1 Samuel
1 Samuel narrates Israel's transition from theocratic rule through judges to monarchical rule through kings, exposing through Saul's catastrophic failure and David's anointed rise that the kingdom Israel truly needs is one ruled not by a man of impressive stature or popular acclaim, but by a man after God's own heart who submits His will to the Lord's.

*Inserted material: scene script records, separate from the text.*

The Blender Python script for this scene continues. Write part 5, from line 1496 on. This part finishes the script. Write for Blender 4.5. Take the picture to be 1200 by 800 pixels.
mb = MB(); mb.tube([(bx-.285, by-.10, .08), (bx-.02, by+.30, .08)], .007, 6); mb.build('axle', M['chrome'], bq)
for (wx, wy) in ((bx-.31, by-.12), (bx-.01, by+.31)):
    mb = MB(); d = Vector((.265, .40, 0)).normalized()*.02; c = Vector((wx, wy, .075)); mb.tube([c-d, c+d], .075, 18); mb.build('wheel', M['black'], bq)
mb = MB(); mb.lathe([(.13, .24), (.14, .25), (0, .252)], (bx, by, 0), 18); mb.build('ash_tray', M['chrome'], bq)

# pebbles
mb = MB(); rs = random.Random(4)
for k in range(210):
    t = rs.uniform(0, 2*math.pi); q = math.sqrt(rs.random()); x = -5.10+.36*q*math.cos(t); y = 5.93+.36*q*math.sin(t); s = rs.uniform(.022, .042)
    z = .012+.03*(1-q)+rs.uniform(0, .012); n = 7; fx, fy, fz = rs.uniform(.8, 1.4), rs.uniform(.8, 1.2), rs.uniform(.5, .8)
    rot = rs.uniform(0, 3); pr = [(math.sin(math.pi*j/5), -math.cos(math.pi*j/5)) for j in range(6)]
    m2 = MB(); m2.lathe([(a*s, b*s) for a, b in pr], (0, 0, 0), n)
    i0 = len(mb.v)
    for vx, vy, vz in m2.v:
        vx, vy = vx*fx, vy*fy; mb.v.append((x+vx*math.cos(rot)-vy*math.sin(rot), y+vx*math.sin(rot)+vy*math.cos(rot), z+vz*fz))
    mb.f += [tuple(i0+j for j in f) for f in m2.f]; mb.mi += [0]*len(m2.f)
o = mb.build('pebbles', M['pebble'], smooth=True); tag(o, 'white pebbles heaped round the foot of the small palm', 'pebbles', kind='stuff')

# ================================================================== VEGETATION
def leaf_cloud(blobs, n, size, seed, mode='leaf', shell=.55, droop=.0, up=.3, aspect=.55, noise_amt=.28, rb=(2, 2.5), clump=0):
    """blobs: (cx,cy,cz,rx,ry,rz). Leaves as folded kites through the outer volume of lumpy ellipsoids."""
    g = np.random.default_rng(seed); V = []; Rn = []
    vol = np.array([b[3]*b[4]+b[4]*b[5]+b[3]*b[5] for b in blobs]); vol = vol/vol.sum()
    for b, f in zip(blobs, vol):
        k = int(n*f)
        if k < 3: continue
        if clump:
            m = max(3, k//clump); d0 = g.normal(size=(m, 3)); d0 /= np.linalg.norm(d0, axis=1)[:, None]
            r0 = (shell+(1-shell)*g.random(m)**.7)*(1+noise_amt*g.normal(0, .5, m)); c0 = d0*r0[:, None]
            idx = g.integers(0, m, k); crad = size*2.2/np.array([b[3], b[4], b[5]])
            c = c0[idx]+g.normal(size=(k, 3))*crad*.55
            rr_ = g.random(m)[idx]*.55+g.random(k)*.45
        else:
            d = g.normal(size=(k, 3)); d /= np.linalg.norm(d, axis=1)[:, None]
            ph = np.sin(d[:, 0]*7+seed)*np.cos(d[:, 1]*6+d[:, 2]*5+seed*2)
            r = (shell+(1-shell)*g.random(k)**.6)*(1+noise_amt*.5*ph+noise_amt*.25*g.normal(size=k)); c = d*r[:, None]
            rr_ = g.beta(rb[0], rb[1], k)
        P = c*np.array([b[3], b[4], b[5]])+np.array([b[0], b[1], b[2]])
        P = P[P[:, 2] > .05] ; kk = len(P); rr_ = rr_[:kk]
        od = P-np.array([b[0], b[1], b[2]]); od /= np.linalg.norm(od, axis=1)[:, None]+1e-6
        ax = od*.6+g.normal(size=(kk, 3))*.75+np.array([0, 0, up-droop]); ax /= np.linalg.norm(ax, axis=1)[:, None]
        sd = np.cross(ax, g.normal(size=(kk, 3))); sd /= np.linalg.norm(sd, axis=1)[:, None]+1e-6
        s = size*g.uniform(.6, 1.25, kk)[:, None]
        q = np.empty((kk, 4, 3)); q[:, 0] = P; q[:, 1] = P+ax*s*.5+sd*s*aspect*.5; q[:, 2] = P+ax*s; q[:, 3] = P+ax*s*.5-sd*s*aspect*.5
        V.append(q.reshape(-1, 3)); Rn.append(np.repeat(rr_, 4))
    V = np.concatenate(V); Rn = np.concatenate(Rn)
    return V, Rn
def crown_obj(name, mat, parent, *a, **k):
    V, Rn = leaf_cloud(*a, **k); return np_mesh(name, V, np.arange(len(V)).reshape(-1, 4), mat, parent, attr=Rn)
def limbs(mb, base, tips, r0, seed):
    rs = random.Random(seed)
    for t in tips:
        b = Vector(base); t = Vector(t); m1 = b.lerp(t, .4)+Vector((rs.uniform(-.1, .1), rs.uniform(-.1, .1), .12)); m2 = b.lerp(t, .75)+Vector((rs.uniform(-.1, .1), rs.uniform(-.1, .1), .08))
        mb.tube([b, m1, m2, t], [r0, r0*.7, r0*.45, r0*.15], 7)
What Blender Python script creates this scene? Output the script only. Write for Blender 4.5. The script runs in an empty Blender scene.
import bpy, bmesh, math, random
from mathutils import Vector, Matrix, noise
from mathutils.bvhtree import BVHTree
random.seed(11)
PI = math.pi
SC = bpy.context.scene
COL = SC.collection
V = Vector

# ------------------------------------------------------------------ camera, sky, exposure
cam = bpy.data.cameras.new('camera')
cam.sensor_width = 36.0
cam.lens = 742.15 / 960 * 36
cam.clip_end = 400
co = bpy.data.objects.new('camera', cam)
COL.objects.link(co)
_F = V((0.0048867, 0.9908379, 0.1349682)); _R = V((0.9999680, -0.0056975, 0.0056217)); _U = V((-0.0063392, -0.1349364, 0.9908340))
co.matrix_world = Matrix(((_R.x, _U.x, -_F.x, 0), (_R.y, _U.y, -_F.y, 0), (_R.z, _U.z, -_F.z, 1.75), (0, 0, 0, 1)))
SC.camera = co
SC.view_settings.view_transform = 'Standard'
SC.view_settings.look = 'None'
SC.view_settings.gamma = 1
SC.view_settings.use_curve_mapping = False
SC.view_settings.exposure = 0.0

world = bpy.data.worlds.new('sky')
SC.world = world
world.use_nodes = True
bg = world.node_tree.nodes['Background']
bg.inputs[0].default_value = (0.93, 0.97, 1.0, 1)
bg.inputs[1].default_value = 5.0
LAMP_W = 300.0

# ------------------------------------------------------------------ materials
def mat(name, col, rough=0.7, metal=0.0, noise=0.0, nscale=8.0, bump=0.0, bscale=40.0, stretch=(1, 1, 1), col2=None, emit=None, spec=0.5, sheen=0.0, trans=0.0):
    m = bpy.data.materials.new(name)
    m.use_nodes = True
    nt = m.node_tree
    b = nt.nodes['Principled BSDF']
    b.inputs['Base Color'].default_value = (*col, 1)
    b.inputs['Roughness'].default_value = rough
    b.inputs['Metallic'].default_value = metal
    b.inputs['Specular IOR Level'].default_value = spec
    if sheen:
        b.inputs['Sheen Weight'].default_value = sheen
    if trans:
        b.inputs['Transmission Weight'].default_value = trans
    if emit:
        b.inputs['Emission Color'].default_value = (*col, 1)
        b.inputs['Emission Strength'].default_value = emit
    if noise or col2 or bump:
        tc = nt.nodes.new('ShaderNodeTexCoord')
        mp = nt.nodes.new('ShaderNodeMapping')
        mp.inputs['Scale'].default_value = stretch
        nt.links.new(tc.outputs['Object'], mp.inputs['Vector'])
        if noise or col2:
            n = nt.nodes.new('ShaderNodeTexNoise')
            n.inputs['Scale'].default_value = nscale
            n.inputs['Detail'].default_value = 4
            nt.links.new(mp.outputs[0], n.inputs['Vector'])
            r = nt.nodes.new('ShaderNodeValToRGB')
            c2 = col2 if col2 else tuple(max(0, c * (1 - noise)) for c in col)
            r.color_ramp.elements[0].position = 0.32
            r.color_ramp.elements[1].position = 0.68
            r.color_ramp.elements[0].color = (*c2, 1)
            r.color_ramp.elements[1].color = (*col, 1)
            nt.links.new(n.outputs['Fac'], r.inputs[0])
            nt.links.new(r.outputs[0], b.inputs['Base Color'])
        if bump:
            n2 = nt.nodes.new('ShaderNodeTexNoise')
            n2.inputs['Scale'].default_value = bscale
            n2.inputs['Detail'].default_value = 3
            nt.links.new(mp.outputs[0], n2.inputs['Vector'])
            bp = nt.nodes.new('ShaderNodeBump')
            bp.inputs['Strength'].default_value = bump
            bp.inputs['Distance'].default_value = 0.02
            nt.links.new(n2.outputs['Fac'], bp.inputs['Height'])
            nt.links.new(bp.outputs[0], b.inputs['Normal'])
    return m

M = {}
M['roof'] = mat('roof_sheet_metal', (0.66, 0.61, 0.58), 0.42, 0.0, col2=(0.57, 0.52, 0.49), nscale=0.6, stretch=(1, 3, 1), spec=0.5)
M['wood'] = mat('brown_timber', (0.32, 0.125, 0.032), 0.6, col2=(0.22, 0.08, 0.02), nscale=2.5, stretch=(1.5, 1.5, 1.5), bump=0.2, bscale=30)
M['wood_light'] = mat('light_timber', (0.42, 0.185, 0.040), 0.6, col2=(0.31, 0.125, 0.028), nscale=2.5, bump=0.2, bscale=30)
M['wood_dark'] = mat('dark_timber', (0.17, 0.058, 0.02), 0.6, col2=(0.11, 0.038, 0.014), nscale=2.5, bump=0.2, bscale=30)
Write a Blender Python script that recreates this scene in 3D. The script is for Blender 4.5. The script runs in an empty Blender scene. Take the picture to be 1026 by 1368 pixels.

1 Samuel is where the Bible shifts from sporadic, ad hoc leaders to a permanent dynasty, and this shift determines everything that follows in Israel's story and ultimately in Jesus' story; the book refuses to let readers believe that better institutions, taller kings, or military strength solve the human heart's problem, instead establishing that God's choice of David (and his line) hinges not on external qualification but on internal orientation toward God. Without 1 Samuel, we cannot understand why the Psalms cry out for a true king, why the prophets speak of a coming Davidic messiah, or why Jesus himself must be identified as the son of David. For the church today, 1 Samuel dismantles the notion that Christianity needs impressive human leadership or institutional advantage to accomplish God's purposes; it demonstrates that God works through the humble, the overlooked, and the repentant, and that the measure of any leader is not popularity but faithfulness to God's word.
- Read 1 Samuel as the transition from judges to monarchy , the rise of kingship in Israel, shown through three interlocking figures: Samuel, Saul, and David.
- Follow the question the book implicitly asks: what kind of king does Israel actually need? Saul's failure defines the answer that David's rise begins to provide.
- Notice how the ark narrative (chapters 4-6) frames the theological crisis: Israel cannot treat the presence of God as a military weapon while living in covenant unfaithfulness.
- Read Saul's story as the tragedy of a king who starts with potential but whose fear of people and partial obedience disqualifies him.
- Watch David emerge not through military superiority alone but through faith, suffering, and waiting on God , patterns that define the Messiah he anticipates.